=== What is needed ===
Copy out lines with the word "pixels" from the material that follows.

################

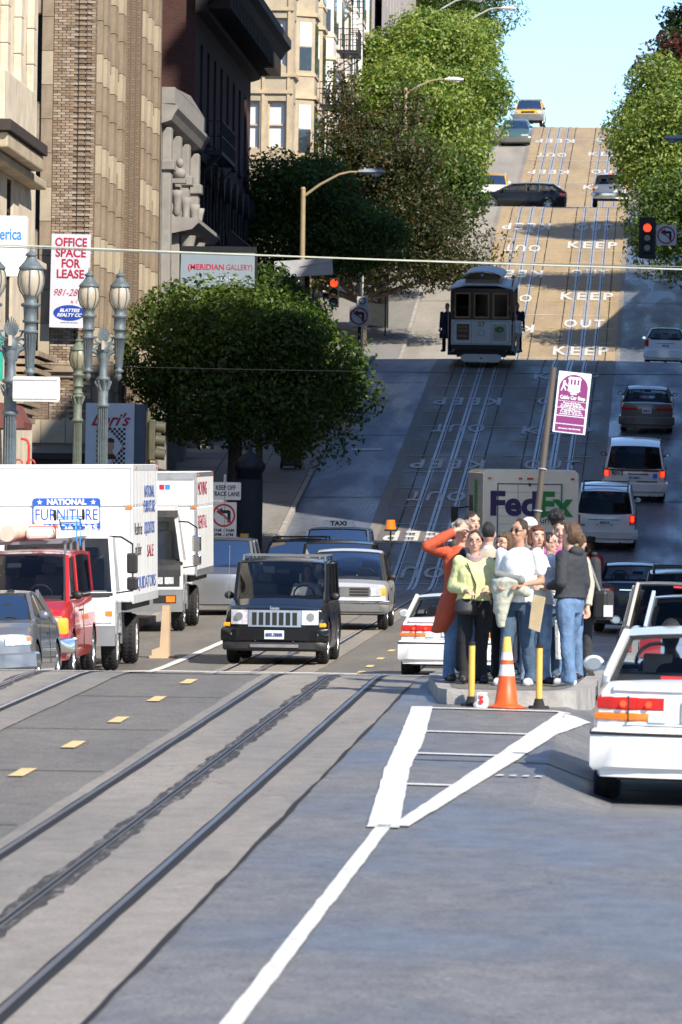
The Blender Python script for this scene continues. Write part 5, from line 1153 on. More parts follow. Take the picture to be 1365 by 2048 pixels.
    ws = screen('windshield', yc, zc + .005, yw, 1, 'glass_clear' if glass_ != 'glass_dark' else 'glass_mid'); rw_ = screen('rear_window', yb, zb_ + .005, yr, -1, glass_)
    for sx in (-1, 1):
        cuts = [yw] + [yw + (yr - yw) * q for q in pillars] + [yr]; cb = [yc] + cuts[1:-1] + [yb]
        for i in range(len(cuts) - 1):
            m_ = MB(); g_ = .03; m_.add([(sx * (wbx + .004), cb[i] - g_, belt + .01), (sx * (wbx + .004), cb[i + 1] + g_, belt + .01), (sx * (wr + .004), cuts[i + 1] + g_, zr_), (sx * (wr + .004), cuts[i] - g_, zr_)], [(0, 1, 2, 3)]); m_.build('side_window', glass_, R, fix=False)
    # door seams and handles
    mb = MB()
    for sx in (-1, 1):
        for yy in [yc - .05] + [yw + (yr - yw) * q for q in pillars]:
            if yR + .3 < yy < yF - .3: q_ = MB(); q_.box(sx * hw * 1.0 - .004, sx * hw * 1.0 + .004, yy - .005, yy + .005, gc + .12, belt - .08); q_.build('door_seam', 'black_plastic', R)
        q_ = MB(); q_.box(sx * hw - .006, sx * hw + .022, yw + (yr - yw) * pillars[0] + .12, yw + (yr - yw) * pillars[0] + .3, belt - .2, belt - .17); q_.build('door_handle', 'black_plastic', R)
    # interior
    mb = MB(); mb.box(-wbx + .06, wbx - .06, yb + .12, yc - .12, belt - .02, belt + .045); mb.box(-wbx + .08, wbx - .08, yc - .55, yc - .1, belt, belt + .08); mb.build('dashboard', 'dark_interior', R)
    for sx in (-1, 1):
        yy = yw + (yr - yw) * .36 - .12; mb = MB(); mb.box(sx * hw * .42 - .22, sx * hw * .42 + .22, yy, yy + .14, belt + .05, H - .42 + seatz); mb.box(sx * hw * .42 - .12, sx * hw * .42 + .12, yy, yy + .12, H - .40 + seatz, H - .24 + seatz); mb.build('seat', seats, R, bevel=.04)
    if yw - yr > 1.3:
        yy = yb + .55; mb = MB(); mb.box(-hw * .72, hw * .72, yy, yy + .14, belt + .05, H - .5 + seatz)
        for sx in (-1, 1): mb.box(sx * hw * .42 - .11, sx * hw * .42 + .11, yy, yy + .1, H - .48 + seatz, H - .34 + seatz)
        mb.build('rear_seat', seats, R, bevel=.04)
    mb = MB(); mb.smooth = True; n = 16; cx_, cy_, cz_ = -hw * .42, yc - .42, belt + .1
    mb.tube([(cx_ + .18 * math.cos(2 * PI * k / n), cy_ + .07 * math.sin(2 * PI * k / n), cz_ + .16 * math.sin(2 * PI * k / n)) for k in range(n + 1)], .016, 6); mb.build('steering_wheel', 'black_plastic', R)
    mb = MB(); zi = H - .24; mb.box(-.11, .11, yw + .02, yw + .05, zi - .03, zi + .04); mb.build('inside_mirror', 'black_plastic', R)
    # mirrors
    for sx in (-1, 1):
        mb = MB(); mb.smooth = True; mb.ball((sx * (hw + .035), yc - .28, belt + .075), .08, 12, (1.1, .7, .85)); mb.smooth = False; mb.box(sx * (hw - .12), sx * (hw + .0), yc - .33, yc - .29, belt + .02, belt + .06); mo = mb.build('door_mirror', mirror_m or body, R)
        mb = MB(); mb.cyl((0, 0, 0), (0, -.012, 0), .05, n=20); mb.v = [(v[0] * 1.25 + sx * (hw + .035), v[1] + yc - .33, v[2] + belt + .075) for v in mb.v]; mb.build('mirror_glass', 'chrome', mo)
    # wheels
    for yy in ya:
        for sx in (-1, 1): wheel(R, sx * (hw - .12), yy, r, .21, sx, rim)
    # bumpers wrap round the corners
    def band(nm, z0, z1, sgn, th, side, m, x_in=None, sx_only=None):
        fy = front_y if sgn > 0 else rear_y; ye = yF if sgn > 0 else yR
        zm = lerp_tab(top, ye); kz = ((z0 + z1) / 2 - gc) / max(.1, zm - gc); hw_ = hw * float(np.interp(kz, [0, .15, .42, .72, .92, 1], [.955, .985, .99, .965, .935, .89]))
        return band2(nm, z0, z1, sgn, th, side, m, x_in, sx_only, fy, ye, hw_)
    def band2(nm, z0, z1, sgn, th, side, m, x_in, sx_only, fy, ye, hw):
        xs = np.linspace(-hw, hw, 17); path = [(-hw - th, ye - sgn * side)] + [(xx * (1 + th / hw), fy(xx, (z0 + z1) / 2) + sgn * th) for xx in xs] + [(hw + th, ye - sgn * side)]
        if sx_only:
            path = [q for q in path if q[0] * sx_only > x_in] ; path = ([(sx_only * x_in, fy(x_in, (z0 + z1) / 2) + sgn * th)] + path) if sx_only > 0 else (path + [(sx_only * x_in, fy(x_in, (z0 + z1) / 2) + sgn * th)])
        m_ = MB(); t_ = th * .8 + .06; rr_ = min(.03, (z1 - z0) * .25)
        def off(q, d, z_): return (q[0] - math.copysign(d, q[0]) * (1 if abs(q[0]) > hw else .3), q[1] - sgn * d * (1 if abs(q[0]) <= hw * 1.02 else 0), z_)
        m_.grid([[off(q, t_, z0) for q in path], [off(q, rr_, z0) for q in path], [off(q, 0, z0 + rr_) for q in path], [off(q, 0, z1 - rr_) for q in path], [off(q, rr_, z1) for q in path], [off(q, t_, z1) for q in path]])
        return m_.build(nm, m, R, smooth=True)
    if bump_m:
        for sgn in (1, -1): band('bumper', bz[0], bz[1], sgn, .03, .45, bump_m)
    for sgn, els in ((1, front), (-1, rear)):
        fy = front_y if sgn > 0 else rear_y
        for e in els:
            nm, m = e[0], e[1]
            if e[2] == 'disc':
                _, _, _, xx, zz, rd = e
                for sx in (-1, 1):
                    yy = fy(xx, zz); mb = MB(); mb.cyl((sx * xx, yy - sgn * .03, zz), (sx * xx, yy + sgn * .045, zz), rd, rd * .9, 20); mb.build(nm, m, R)
            elif e[2] == 'text':
                _, _, _, s_, sz, xx, zz, wd = e[:8]; th = e[8] if len(e) > 8 else .02
                text(s_, sz, m, R, loc=(xx, fy(xx, zz) + sgn * (th + .012), zz), rot=(PI / 2, 0, 0 if sgn < 0 else PI), wid=wd, bold=.004, ext=.002, res=2)
            elif e[2] == 'band': _, _, _, z0, z1, th, side = e; band(nm, z0, z1, sgn, th, side, m)
            elif e[2] == 'corner':
                _, _, _, xi, z0, z1, th, side = e
                for sx in (-1, 1): band(nm, z0, z1, sgn, th, side, m, xi, sx)
            else:
                x0, x1, z0, z1, th = e[2:7]; mir = len(e) > 7 and e[7]
                for sx in ((-1, 1) if mir else (1,)):
                    mb = MB(); a, b = sorted((sx * x0, sx * x1)); mb.panel(a, b, z0, z1, fy, sgn * th, 6, 3); mb.build(nm, m, R, smooth=True)
    if rails:
        for sx in (-1, 1):
            mb = MB(); mb.smooth = True; mb.tube([(sx * wr * .92, yw - .15, H - .06), (sx * wr * .92, yw - .3, H + .03), (sx * wr * .92, yr + .3, H + .03), (sx * wr * .92, yr + .12, H - .06)], .018, 8); mb.build('roof_rail', rails, ro)
        for yy in (yw - .6, yr + .6): mb = MB(); mb.bar((-wr * .92, yy, H + .03), (wr * .92, yy, H + .03), .03); mb.build('cross_bar', rails, ro)
    # wipers
    mb = MB(); mb.bar((-.1, yc + .05, zc + .03), (-.55, yc - .02, zc + .09), .015); mb.bar((.45, yc + .04, zc + .03), (.0, yc + .02, zc + .10), .015); mb.build('wiper', 'black_plastic', R)
    if third: mb = MB(); mb.box(-third[0], third[0], third[1] - .03, third[1], third[2], third[2] + .03); mb.build('high_brake_light', 'lens_red', R)
    return R
def cx_of(px, py, D): return at(px, py, D).x
PLATE = lambda s, z, x=0, w=.31, h=.155: [('licence_plate', 'plate_white', x - w / 2, x + w / 2, z - h / 2, z + h / 2, .03), ('plate_text', 'ink_blue', 'text', s, .09, x, z, w * .8, .03)]
def sedan_top(L, hood, cowl, yc, trunk, yb, belt, nose=.66, tail=None):
    tail = tail or trunk - .06
    return [(-L / 2, tail), (-L / 2 + .22, trunk), (yb, belt), (yc, cowl), (yc + .5, hood), (L / 2 - .35, hood - .1), (L / 2 - .1, nose)]

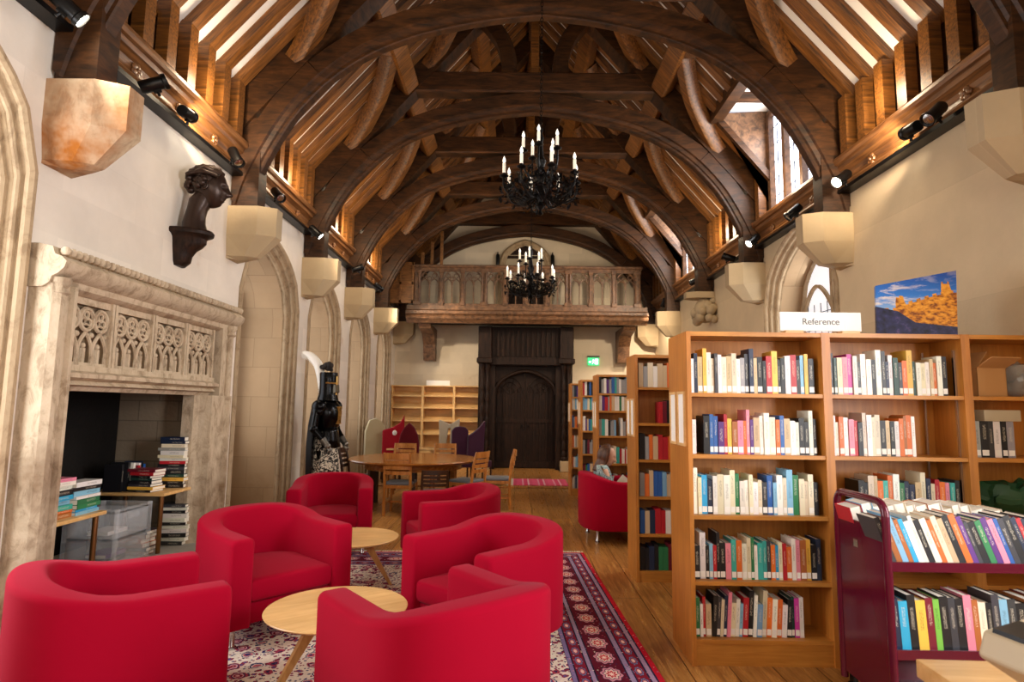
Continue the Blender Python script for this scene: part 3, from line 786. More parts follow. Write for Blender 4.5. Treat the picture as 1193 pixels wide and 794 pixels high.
# ---------------------------------------------------------------- fireplace
fp = empty('stone_fireplace', (-3.2, 5.07, 0), 0, 'large carved medieval stone fireplace with four tracery panels and a deep sooty recess', 'fireplace')
fx = .0 # local x from the wall plane
def fbox(name, x0, x1, y0, y1, z0, z1, mat=None, r=.0):
    return boxobj(name, mat or M['carved'], x0, x1, y0-5.07, y1-5.07, z0, z1, fp, r)
# jambs with moulded edges
for (ya, yb, s) in ((3.8, 4.08, 1), (5.80, 6.3, -1)):
    m = MB()
    pr = [(0, ya), (.17, ya), (.17, yb)] if 0 else None
    yo, yi = (ya, yb) if s > 0 else (yb, ya)
    prof = [(0, yo), (.16, yo), (.20, yo+s*.03), (.20, yo+s*.07), (.16, yo+s*.09), (.16, yi-s*.13), (.19, yi-s*.12), (.19, yi-s*.09), (.13, yi-s*.07), (.15, yi-s*.05), (.10, yi-s*.03), (.06, yi), (-.05, yi), (-.05, yi-s*.05), (0, yi-s*.05)]
    m.prism([(a, b-5.07) for a, b in prof], .2, 1.66 if s < 0 else 2.36, 'z')
    m.build('jamb', M['carved'], fp)
    m = MB(); m.box(0, .15, 6.1-5.07, yo-5.07, 1.62, 2.4) if s < 0 else None
    m.bar((.16, yo+s*.06-5.07, 1.66), (.16, yo+s*.06-5.07, 2.33), .035, 10)
    m.lathe([(.035, 0), (.06, .02), (.04, .05), (.065, .09), (.065, .12)], 10, Matrix.Translation((.16, yo+s*.06-5.07, 2.28)))
    m.build('shaft', M['carved'], fp, smooth=True)
m = MB()
prof = [(-.05, 1.66), (.08, 1.66), (.10, 1.69), (.15, 1.70), (.12, 1.73), (.18, 1.75), (.18, 1.78), (.13, 1.80), (.13, 1.84), (0, 1.84)]
m.prism([(a, b) for a, b in prof], 4.0-5.07, 6.02-5.07, 'y'); m.build('lintel', M['carved'], fp)
m = MB()
prof = [(0, 2.33), (.10, 2.33), (.15, 2.36), (.16, 2.40), (.20, 2.42), (.24, 2.46), (.25, 2.50), (.22, 2.53), (.17, 2.55), (.15, 2.60), (.06, 2.62), (0, 2.62)]
m.prism([(a, b) for a, b in prof], 3.78-5.07, 6.36-5.07, 'y')
for k in range(46):
    y = 3.82-5.07+2.5*k/45; m.ball((.21, y, 2.575), (.035, .02, .032), 5)
m.build('mantel_shelf', M['carved'], fp, smooth=True, ang=35)
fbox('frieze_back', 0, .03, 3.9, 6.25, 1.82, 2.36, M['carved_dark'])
pw = (6.02-4.02)/4
for i in range(4):
    y0 = 4.0-5.07+i*pw*1.02; y1 = y0+pw
    m = MB(); x = .085
    m.box(.03, x+.02, y0, y0+.03, 1.84, 2.33); m.box(.03, x+.02, y1-.025, y1, 1.84, 2.33); m.box(.03, x, y0, y1, 2.28, 2.33); m.box(.03, x, y0, y1, 1.84, 1.865)
    cw = (pw-.055)/3
    for k in range(3):
        cy = y0+.03+cw*(k+.5); r = cw*.46
        m.tube([(x-.015, cy+r*math.cos(a), 2.18+r*1.15*math.sin(a)) for a in [2*PI*j/16 for j in range(16)]], .016, 6, closed=True)
        for q in range(3):   # trefoil
            a = PI/2+2*PI*q/3; c2 = (cy+r*.42*math.cos(a), 2.18+r*.5*math.sin(a))
            m.tube([(x-.02, c2[0]+r*.36*math.cos(b), c2[1]+r*.36*math.sin(b)) for b in [2*PI*j/9 for j in range(9)]], .010, 5, closed=True)
        for sg in (-1, 1):   # pointed niche below
            m.tube(catmull([(x-.015, cy+sg*cw*.45, 1.86), (x-.015, cy+sg*cw*.45, 1.97), (x-.015, cy+sg*cw*.3, 2.03), (x-.015, cy, 2.085)], 4), .014, 6)
            m.ball((x-.03, cy+sg*cw*.48, 2.07), .022, 5)
        m.tube([(x-.03, cy-.004, 1.86), (x-.03, cy, 1.97)], .022, 6); m.ball((x-.03, cy, 1.99), .022, 5)
    m.build('tracery_panel', M['carved'], fp, smooth=True, ang=45)
# recess
m = MB()
X0, X1 = -.80, .03; Y0, Y1 = 3.95-5.07, 6.0-5.07
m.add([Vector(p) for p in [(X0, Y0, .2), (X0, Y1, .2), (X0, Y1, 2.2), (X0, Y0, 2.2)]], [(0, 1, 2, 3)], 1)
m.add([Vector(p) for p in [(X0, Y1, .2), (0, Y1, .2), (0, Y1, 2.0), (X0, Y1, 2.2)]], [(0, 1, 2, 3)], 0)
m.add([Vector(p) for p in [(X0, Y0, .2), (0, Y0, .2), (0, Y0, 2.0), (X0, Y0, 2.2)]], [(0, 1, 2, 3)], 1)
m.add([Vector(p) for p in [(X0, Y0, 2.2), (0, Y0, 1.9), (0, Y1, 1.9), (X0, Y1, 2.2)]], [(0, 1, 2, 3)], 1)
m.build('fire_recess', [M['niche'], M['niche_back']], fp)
HZ = .25
m = MB(); m.bbox(-.8, .62, 3.86-5.07, 6.2-5.07, 0.0, HZ, .012, 1); m.build('hearth_slab', M['hearth'], fp)

# ---------------------------------------------------------------- far end: doorcase, door, gallery, partition
dc = empty('carved_doorcase', (.25, YF, 0), 0, 'black carved oak doorcase with turned columns on stone plinths under the gallery', 'doorcase')
for s in (-1, 1):
    m = MB(); m.bbox(s*1.03-.15, s*1.03+.15, -.8, -.42, 0, .26, .015, 1); m.build('stone_plinth', M['corbel'], dc)
    m = MB()
    prof = [(.10, .26), (.11, .32), (.07, .36), (.09, .42), (.06, .5)]
    z = .5
    while z < 2.3: prof += [(.055, z), (.085, z+.06), (.06, z+.13), (.075, z+.17), (.05, z+.22)]; z += .3
    prof += [(.07, 2.5), (.11, 2.56), (.12, 2.66)]
    for dx in (-.06, .07): m.lathe([(r*.75, zz) for r, zz in prof], 10, Matrix.Translation((s*1.03+dx, -.6, 0)))
    m.build('column', M['blackoak'], dc, smooth=True)
    m = MB(); m.box(s*1.03-.17, s*1.03+.17, -.45, -.01, .0, 3.6); m.build('pilaster', M['blackoak'], dc)
    m = MB(); m.bbox(s*1.03-.17, s*1.03+.17, -.8, -.45, 2.66, 3.6, .02, 1); m.bbox(s*1.03-.2, s*1.03+.2, -.84, -.45, 2.66, 2.8, .02, 1); m.build('capital_block', M['blackoak'], dc)
m = MB(); m.box(-.9, .9, -.62, -.01, 2.62, 3.6)
for k in range(14): m.box(-.85+k*.125, -.80+k*.125, -.66, -.6, 2.85, 3.5)
m.box(-.9, .9, -.72, -.6, 2.64, 2.78); m.build('frieze', M['blackoak'], dc)
m = MB()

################

=== Exercise result ===
The Blender Python script for this scene continues. Write part 5, from line 1153 on. More parts follow. Take the picture to be 1365 by 2048 pixels.
Continue the Blender Python script for this scene: part 3, from line 786. More parts follow. Write for Blender 4.5. Treat the picture as 1193 pixels wide and 794 pixels high.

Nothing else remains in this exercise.